Namely, a large sense of scale on a project typically requires a large monetary investment.

A large monetary investment, we believe, typically requires a lot in terms of business to get things in order.
Some of these things include appealing to a larger audience. This usually places a lot of limitations on the message, story, art style, and theme:
- It must not offend most people (revenue, breaking even)
- Being safe is better than being risky
- Cliche plot points are better understood and related to on a larger audience

And my friend was saying that it is more of a sense of scale that big production movies, games, and other media are often:
- Bland
- Cliche
- Anti-climactic

For the very reason that such scale requires so much investment either in time or money. Both require power to steer towards a goal; which typically is won easiest by STS entities.

Much like how in my opinion the American palette for food is very bland and safe. For example, when you go to a restaurant and order something with the word "Spicy" in the name, most spicy food lovers will disagree about it actually deserving such a title.
It is difficult to have a major success and widely renowned franchise, movie, etc. It may not be because the writers are bad or because the authors, artists, and creative people were uninspired.

We were talking about how it probably starts very inspired at the beginning. You might have a fantastic idea that will clamor big fans and inspire many with it's message.
But to portray a gripping story or to deliver a message or attract that audience, your project requires skill en-masse to create the compelling effect that makes it so unique and gripping. This is where the sense of scale comes in, and why with it will invite investors and other big, outside influences.

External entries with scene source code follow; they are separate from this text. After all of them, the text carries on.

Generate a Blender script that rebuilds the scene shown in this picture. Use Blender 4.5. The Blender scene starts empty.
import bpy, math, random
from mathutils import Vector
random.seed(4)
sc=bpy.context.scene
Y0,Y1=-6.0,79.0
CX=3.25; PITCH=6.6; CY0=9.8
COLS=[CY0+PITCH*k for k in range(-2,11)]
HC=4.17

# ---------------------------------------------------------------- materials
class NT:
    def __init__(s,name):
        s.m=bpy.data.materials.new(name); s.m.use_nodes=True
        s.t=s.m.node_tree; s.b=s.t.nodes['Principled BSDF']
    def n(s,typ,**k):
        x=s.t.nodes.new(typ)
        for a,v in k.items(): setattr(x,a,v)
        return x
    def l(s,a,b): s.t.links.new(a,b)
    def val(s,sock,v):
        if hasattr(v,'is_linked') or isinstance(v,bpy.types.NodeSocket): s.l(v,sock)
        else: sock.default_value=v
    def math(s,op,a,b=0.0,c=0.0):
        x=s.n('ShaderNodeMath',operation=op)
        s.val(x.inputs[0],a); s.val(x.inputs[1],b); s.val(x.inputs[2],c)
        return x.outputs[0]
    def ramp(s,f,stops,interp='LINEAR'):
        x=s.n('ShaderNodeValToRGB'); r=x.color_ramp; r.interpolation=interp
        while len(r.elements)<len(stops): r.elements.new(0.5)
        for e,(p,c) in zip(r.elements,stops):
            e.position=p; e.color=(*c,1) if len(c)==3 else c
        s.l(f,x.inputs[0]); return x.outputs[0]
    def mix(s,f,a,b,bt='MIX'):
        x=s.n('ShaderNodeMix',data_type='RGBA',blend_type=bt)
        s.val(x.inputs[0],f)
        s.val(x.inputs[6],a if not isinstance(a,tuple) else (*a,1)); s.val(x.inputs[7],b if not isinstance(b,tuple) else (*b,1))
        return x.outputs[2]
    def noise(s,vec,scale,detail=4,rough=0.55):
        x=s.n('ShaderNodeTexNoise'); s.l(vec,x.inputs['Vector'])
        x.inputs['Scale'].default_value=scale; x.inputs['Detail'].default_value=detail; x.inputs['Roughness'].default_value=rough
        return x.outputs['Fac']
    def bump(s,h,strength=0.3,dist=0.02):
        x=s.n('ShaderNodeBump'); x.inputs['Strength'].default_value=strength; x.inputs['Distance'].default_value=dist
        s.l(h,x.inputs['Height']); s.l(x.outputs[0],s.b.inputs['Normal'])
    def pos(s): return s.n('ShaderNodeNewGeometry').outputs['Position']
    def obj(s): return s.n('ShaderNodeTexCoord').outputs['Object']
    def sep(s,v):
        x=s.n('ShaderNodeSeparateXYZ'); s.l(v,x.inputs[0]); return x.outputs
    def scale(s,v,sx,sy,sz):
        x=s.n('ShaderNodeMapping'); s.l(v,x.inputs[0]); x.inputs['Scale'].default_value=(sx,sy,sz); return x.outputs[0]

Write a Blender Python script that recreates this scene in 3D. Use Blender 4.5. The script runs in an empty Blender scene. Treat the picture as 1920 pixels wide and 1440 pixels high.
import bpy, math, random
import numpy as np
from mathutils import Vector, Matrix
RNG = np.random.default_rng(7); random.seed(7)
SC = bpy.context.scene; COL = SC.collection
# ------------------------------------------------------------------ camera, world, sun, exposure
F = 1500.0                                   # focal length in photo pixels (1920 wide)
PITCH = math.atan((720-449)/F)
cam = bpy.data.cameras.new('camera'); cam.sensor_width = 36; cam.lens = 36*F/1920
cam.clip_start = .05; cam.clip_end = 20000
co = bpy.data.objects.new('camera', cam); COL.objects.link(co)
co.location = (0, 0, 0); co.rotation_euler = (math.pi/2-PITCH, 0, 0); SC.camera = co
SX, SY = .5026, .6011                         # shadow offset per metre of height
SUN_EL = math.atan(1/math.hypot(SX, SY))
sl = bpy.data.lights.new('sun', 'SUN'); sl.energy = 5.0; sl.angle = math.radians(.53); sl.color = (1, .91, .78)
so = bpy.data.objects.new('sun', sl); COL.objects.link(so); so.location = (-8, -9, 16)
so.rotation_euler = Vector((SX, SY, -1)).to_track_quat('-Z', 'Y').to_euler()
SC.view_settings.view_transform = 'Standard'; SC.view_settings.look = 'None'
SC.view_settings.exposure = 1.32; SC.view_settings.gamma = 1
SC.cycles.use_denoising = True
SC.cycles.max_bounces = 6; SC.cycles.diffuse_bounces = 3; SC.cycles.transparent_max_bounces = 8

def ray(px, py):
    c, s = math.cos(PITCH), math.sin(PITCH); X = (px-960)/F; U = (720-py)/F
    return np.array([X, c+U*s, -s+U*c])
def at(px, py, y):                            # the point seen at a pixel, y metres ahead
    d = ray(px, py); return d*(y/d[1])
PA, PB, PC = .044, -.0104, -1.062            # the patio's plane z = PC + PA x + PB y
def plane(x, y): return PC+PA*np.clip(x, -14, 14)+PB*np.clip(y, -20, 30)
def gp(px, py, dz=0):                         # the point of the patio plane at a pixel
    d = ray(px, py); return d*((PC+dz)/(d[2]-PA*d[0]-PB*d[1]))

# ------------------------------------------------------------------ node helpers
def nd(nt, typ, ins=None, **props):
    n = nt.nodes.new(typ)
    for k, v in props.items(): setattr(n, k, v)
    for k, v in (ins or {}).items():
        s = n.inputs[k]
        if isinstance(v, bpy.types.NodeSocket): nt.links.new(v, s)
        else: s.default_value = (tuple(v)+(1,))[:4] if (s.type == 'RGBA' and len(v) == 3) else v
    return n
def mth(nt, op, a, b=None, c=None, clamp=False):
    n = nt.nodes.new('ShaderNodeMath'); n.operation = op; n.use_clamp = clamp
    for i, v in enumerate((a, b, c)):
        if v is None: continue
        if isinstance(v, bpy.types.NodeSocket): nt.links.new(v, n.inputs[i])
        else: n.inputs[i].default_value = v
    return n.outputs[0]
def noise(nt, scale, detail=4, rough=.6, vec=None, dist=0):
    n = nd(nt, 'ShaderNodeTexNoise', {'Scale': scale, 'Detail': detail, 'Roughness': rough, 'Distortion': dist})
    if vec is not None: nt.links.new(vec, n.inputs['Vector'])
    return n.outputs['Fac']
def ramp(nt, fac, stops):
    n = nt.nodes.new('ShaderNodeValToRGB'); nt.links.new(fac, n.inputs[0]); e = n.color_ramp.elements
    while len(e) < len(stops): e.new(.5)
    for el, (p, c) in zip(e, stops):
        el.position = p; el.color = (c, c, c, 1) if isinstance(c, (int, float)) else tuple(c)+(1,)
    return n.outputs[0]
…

These outside influences will surely steer you at least a little off-course. Perhaps it is a course worth taking, still.

But in Westworld, the plot and story has morals and choices as it's central theme and core mechanic. Such a premise requires highlighting contrasts between the two over-arching themes in life: service to others and service to self. I totally agree with you that shows these days are potentially influenced by STS hierarchies. I think it is because that sense of scale comes with such a cost that it tends to gravitate those in power towards itself.

I also agree with you that it is a refreshing tale. I also feel it could be better.
Maeve is a great character, and so is Teddy, as they are STO, which I feel is rare in most major productions.
However, they often suffer from lacking the spotlight. Characters like the Man in Black, Awakened Dolores, and others get the lime-light too much.
My favorite episode by far is the 3rd to last in this 2nd season. Akecheta is my favorite character now.
Dolores' choices arent even negative. She doesnt seek to even subdue and exploit humans or manipulate them for her or her group's gain. She just wants to destroy. That's not negative. Thats psychotic.
(07-08-2018, 04:46 PM)unity100 Wrote: [ -> ]Dolores' choices arent even negative. She doesnt seek to even subdue and exploit humans or manipulate them for her or her group's gain. She just wants to destroy. That's not negative. Thats psychotic.

Do you not find logic, even if rather twisted, in her reasoning?

I could see someone very lost coming to similar conclusions she does.